Diyanet İşleri Başkanlığı bir aydır Cuma hutbeleriyle deyim yerindeyse “el yükseltiyor”.
En son olarak kadınlara, Medeni Kanun’un onlara tanıdığı miras hakkında ısrar ederlerse kul hakkı yemiş olacaklarını vazettiler ki mütedeyyin kadınları bile çileden çıkarmış olmaları mümkün.
Bu kurumun başına çöreklenmiş bir gurubun laik Cumhuriyet ve kazanımları ile başının hoş olmadığını biliyoruz.
Onun için şahsen çok da şaşırmıyorum.
Zaten Diyanet işleriyle meşgul bir kurumun Cuma hutbeleriyle “tatile gidin, bildiğiniz gibi eğlenin” gibi önerilerde bulunmasını beklemiyorum.
Aynen “lüks ve israfın zirveye çıktığı yer” üzerine vaaz verirken Saray’ı kastetmediğini düşündüğüm gibi.
Şimdi merak ettiğim konu Diyanet’in hutbelerinde nereye kadar gidebileceği?
“Cariye” ve “kölelik” meselesi var mesela.
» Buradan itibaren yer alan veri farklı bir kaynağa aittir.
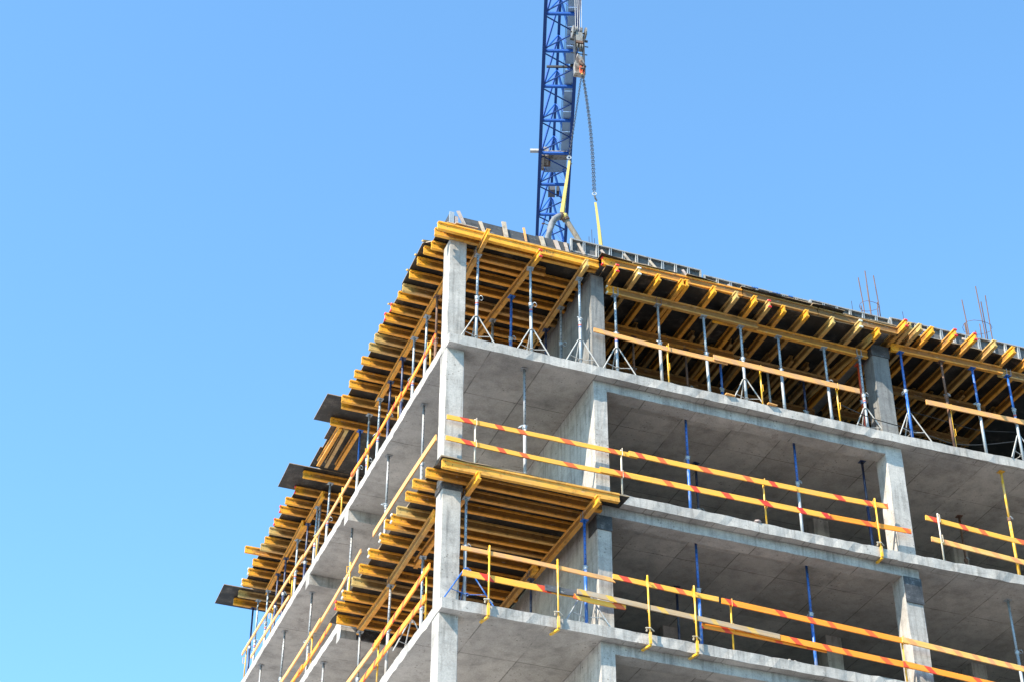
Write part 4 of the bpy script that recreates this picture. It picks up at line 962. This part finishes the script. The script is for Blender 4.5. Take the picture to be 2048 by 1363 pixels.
bm = B(); pts = [(2.66, HY, 3.06), (2.72, HY, 3.8), (2.79, HY, 4.45), (2.835, HY, 4.70), (2.885, HY, 4.88), (2.955, HY, 5.03), (3.05, HY, 5.13), (3.13, HY, 5.17)]
tube(bm, pts, .075, 14); obj('rubber_hose', bm, 'hose', ho, ofs, True)
bm = B(); tube(bm, [(3.225, HY, 5.12), (3.30, HY, 4.99), (3.48, HY, 4.69), (3.8, HY, 4.1), (4.35, HY, 3.1)], .062, 14); obj('steel_pipe', bm, 'tan_hose', ho, ofs, True)
for a, b, r in (((3.095, HY, 5.16), (3.135, HY, 5.165), .098), ((3.215, HY, 5.135), (3.245, HY, 5.08), .09)):
    bm = B(); tube(bm, [a, b], r, 14); obj('pipe_coupling', bm, 'brown_steel', ho, ofs)
bm = B(); tube(bm, [(3.14, HY, 5.17), (3.18, HY, 5.165), (3.215, HY, 5.13)], [.088, .10, .085], 12)
for v in bm.verts: v.co += V((rnd.uniform(-1, 1), rnd.uniform(-1, 1), rnd.uniform(-1, 1))) * .012
obj('yellow_wrap', bm, 'strap', ho, ofs)
bm = B(); tube(bm, [(2.70, HY, 4.82), (2.64, HY, 4.80)], .02, 8); tube(bm, [(2.80, HY, 4.80), (2.70, HY, 4.82)], .01, 6); obj('bolt', bm, 'brown_steel', ho, ofs)

# ------------------------------------------------------------------ ground
bm = B(); v = [bm.verts.new(p) for p in ((-3000, -3000, 0), (3000, -3000, 0), (3000, 3000, 0), (-3000, 3000, 0))]; bm.faces.new(v)
g = obj('ground', bm, 'dark_ground', None, Matrix.Translation((0, 0, -24.05))); g['kind'] = 'structure'  # unseen ground, kept dark so the front bay soffits get less bounce
bm = B(); v = [bm.verts.new(p) for p in ((-90, -16, 0), (-4, -16, 0), (3.5, -9, 0), (3.5, 80, 0), (-90, 80, 0))]; bm.faces.new(v)
g = obj('added_bounce_yard', bm, 'ground', None, Matrix.Translation((0, 0, -24.02))); g['kind'] = 'structure'  # unseen pale sheet added to bounce light up under the corner bay

# ------------------------------------------------------------------ light
sd = V((-1, -.44, 1.05)).normalized()
el = math.asin(sd.z); az = math.atan2(sd.x, sd.y)
w = bpy.data.worlds.new('World'); S.world = w; w.use_nodes = True
nt = w.node_tree; bg = nt.nodes['Background']
sky = nt.nodes.new('ShaderNodeTexSky'); sky.sky_type = 'NISHITA'; sky.sun_disc = False
sky.sun_elevation = el; sky.sun_rotation = az; sky.altitude = 200; sky.air_density = 1.0; sky.dust_density = .45; sky.ozone_density = 2.2
tint = nt.nodes.new('ShaderNodeMix'); tint.data_type = 'RGBA'; tint.blend_type = 'MULTIPLY'; tint.inputs['Factor'].default_value = 1
nt.links.new(sky.outputs[0], tint.inputs[6]); tint.inputs[7].default_value = (.87, 1.225, 1.30, 1)
nt.links.new(tint.outputs[2], bg.inputs[0]); bg.inputs[1].default_value = .15
sl = bpy.data.lights.new('sun', 'SUN'); sl.energy = 5.0; sl.angle = math.radians(.5); sl.color = (1, .92, .79)
so = bpy.data.objects.new('sun', sl); COL.objects.link(so); so.rotation_euler = sd.to_track_quat('Z', 'Y').to_euler(); so.location = sd * 60

# ------------------------------------------------------------------ camera
cam = bpy.data.cameras.new('camera'); cam.sensor_width = 36; cam.lens = 65.1375; cam.clip_end = 20000; cam.clip_start = .5
co = bpy.data.objects.new('camera', cam); COL.objects.link(co); S.camera = co
yaw, pit, rol = .361606853, .630459942, .00431606915
cy, sy, cp, sp = math.cos(yaw), math.sin(yaw), math.cos(pit), math.sin(pit)
f = V((sy * cp, cy * cp, sp)); r = V((cy, -sy, 0)); u = r.cross(f)
r2 = r * math.cos(rol) + u * math.sin(rol); u2 = -r * math.sin(rol) + u * math.cos(rol)
mw = Matrix((r2, u2, -f)).transposed().to_4x4(); mw.translation = V((-9.49801056, -28.6929121, -22.2467281))
co.matrix_world = mw
S.view_settings.view_transform = 'Standard'; S.view_settings.look = 'None'; S.view_settings.exposure = 1.1; S.view_settings.gamma = 1
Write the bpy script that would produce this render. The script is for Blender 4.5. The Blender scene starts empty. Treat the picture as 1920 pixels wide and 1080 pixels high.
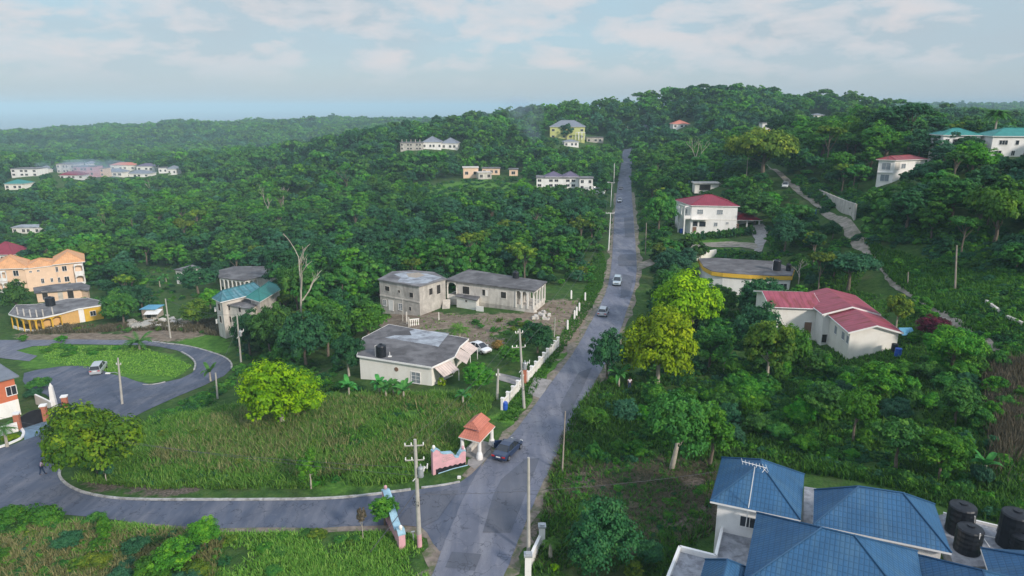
import bpy, bmesh, math, random
import numpy as np
from mathutils import Vector, Matrix, noise
from mathutils.geometry import delaunay_2d_cdt
random.seed(7); rng = np.random.default_rng(11)
R = math.radians
sc = bpy.context.scene
col = sc.collection

# ------------------------------------------------------------------ camera
CH = 36.0; PIT = R(14.9); FL = 1280.0          # height, pitch down, focal length in pixels of a 1920 wide picture
cd = bpy.data.cameras.new('camera'); cam = bpy.data.objects.new('camera', cd); col.objects.link(cam)
cd.sensor_width = 36; cd.lens = 24; cd.clip_start = 0.5; cd.clip_end = 80000
cam.location = (0, 0, CH); cam.rotation_euler = (math.pi/2 - PIT, 0, 0); sc.camera = cam

# ------------------------------------------------------------------ world and sun
SUN_EL, SUN_AZ = R(27), R(138)                 # azimuth clockwise from +Y: behind the camera, to its right
EXPOSURE = 0.54
w = bpy.data.worlds.new('World'); sc.world = w; w.use_nodes = True
nt = w.node_tree; nt.nodes.clear()
def N(nt, t, **k):
    n = nt.nodes.new(t)
    for a, v in k.items():
        if a.startswith('i_'):
            key = a[2:]; key = int(key) if key.isdigit() else key.replace('_', ' ')
            n.inputs[key].default_value = v
        else: setattr(n, a, v)
    return n
def math_n(nt, op, a, b=None, clamp=False):
    n = nt.nodes.new('ShaderNodeMath'); n.operation = op; n.use_clamp = clamp
    for i, x in enumerate((a, b)):
        if x is None: continue
        if isinstance(x, (int, float)): n.inputs[i].default_value = x
        else: nt.links.new(x, n.inputs[i])
    return n.outputs[0]
def ramp(nt, fac, stops, interp='LINEAR'):
    n = nt.nodes.new('ShaderNodeValToRGB'); n.color_ramp.interpolation = interp
    el = n.color_ramp.elements
    while len(el) < len(stops): el.new(0.5)
    for e, (p, c) in zip(el, stops):
        e.position = p; e.color = (*c, 1) if len(c) == 3 else c
    nt.links.new(fac, n.inputs[0]); return n.outputs[0]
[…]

“Mülkiyetiniz altında bulunan cariyeler ile yetinme” konusunu açarlarsa, cariyenin nerede bulunabileceği konusuna da değinmelerini öneririm ki işe yarasın.
Bu konuda Diyanet’in önerisi nedir?
“Beğendiğiniz kadınlardan ikişer, üçer, dörder nikahlayın” emrini hatırlatacaklar mı?
Bana öyle geliyor ki bunları hatırlatmanın da zamanı gelecek.
Şu anda Diyanet’in yaptığı, halk arasında bir kültür savaşının fitilini ateşlemek.
Son zamanlardaki vaazların ortak özelliği bu.
Toplumda dini konularda sert bir tartışma yaratmanın, bugün konuşulmakta olan konuları unutturmaya yarayacağını hesapladıklarını düşünüyorum.
Elbette Diyanet’in “kısa ve şeffaf giysilerle sokaklarda dolaşılmasını” onaylamamasında şaşılacak bir şey yok.
Şaşırmıyorum ama bugünün Türkiye’sinin temel ahlaki sorunları bu meseleler midir diye düşünmeden de duramıyorum.
Kim daha ahlaksız?
Mini etek giyen mi, sahte diplomayla üniversitede hocalık yapan mı?
Kim kul hakkı yiyor?
Kanuni miras hakkını korumak isteyen kadınlar mı, partide bir yakını var diye mülakatı kazanıp, sınavı gerçekten kazanının yerine memur olan mı?
Diyanet’in bu konulara uzak durup, kültürel bir kavga yaratma potansiyeli taşıyan konuları çomaklamasının bir anlamı olmalı.
Sosyal medyada acayip kılıklı “hoca efendiler” olmadık hokkabazlıklar yapıyorlar.
Mesela şöyle bir hikâye dinledim bu hocalardan geçen gün: Abdülkadir Geylani, Allah ile sohbet ederken Allah ayağa kalkınca dengesi bozulmuş, düşmesin diye Abdülkadir Geylani hazretleri Allah’ı tutup, düşmesini önlemiş!
Minberde bunu anlatan adam “Allah’ı düşmekten kurtaran Geylani hazretleri bizleri kurtarmaz mı” diye soruyor.
Diyanet bu konuda ne diyor mesela, bunu bilmiyoruz.
Aynı Abdsından kaçan ruhlar, eski vücutlarına geri dönmeyi de başarmışlar. Azrail durumdan şikayetçi olunca da Allah, “ben ona karışmam, aranızda halledin” demiş.
Mümkün mü?
Diyanet bu konulara hiç girmiyor.
Yoksa Diyanet İşleri Başkanı ve şürekası da böyle hurafelere mi inanıyorlar?
İnanmıyorlarsa bu tarikat hokkabazlıklarına niye bir Cuma hutbesi ayrılmıyor da kadınların miras hakkı, kadınların kılık kıyafeti, insanların tatilde ne yaptıkları gündeme geliyor?
Sorunun yanıtı belli: Diyanet’in derdi İslam dinini doğru anlatmak filan değil.
Dertleri adaletten ekonomiye kadar her şeyi berbat etmiş hükümete kutuplaşmayı keskinleştirebilmek için el uzatmak.
Kutuplaşmanın aç karınları doyurmasa bile saltanatı korumaya yeteceğini hesaplıyorlar sanırım.